Il y a deux arguments cependant qui me font pencher en faveur du maintien de la double fonction.

D’abord, dans quelle situation matérielle et institutionnelle se retrouveraient les étudiants qui s’engageraient dans la préparation de thèses sans agrégation ? Le nombre des allocations de recherches est aujourd’hui extrêmement faible et très peu de possibilités sont offertes aux étudiants d’avoir un cursus doctoral digne de ce nom. Quand on est agrégé, au moins, on a un poste, on a de quoi vivre et on est, si je puis dire, « dans le circuit ». Nous n’en sommes qu’au début des écoles doctorales et de la mise en place du fameux système 3-5-8. Tant que notre système d’études doctorales ne sera pas plus performant, tant qu’il ne sera pas capable d’assurer à tous les doctorants des conditions matérielles stables et acceptables, de leur offrir une vraie formation de chercheur et une insertion effective dans le monde de l’université et de la recherche, l’agrégation restera indispensable.

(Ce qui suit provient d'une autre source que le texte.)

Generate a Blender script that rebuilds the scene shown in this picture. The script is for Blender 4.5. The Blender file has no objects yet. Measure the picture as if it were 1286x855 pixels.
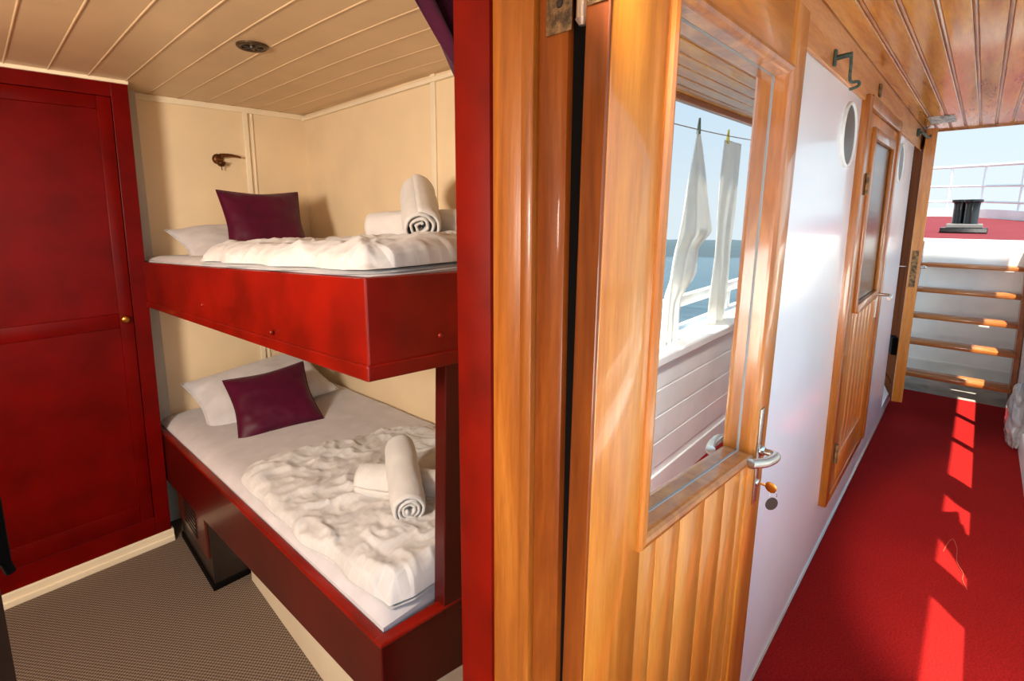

Et puis surtout, je suis convaincue que la grande chance du système d’enseignement français, c’est justement de former des gens qui soient capables à la fois d’enseigner en lycée, puis plus tard à l’université, et aussi de se consacrer à la recherche. L’agrégation reste le moyen de sceller tout cela et, de ce point de vue, ce que vous appelez son « ambivalence » est à mes yeux une bonne chose.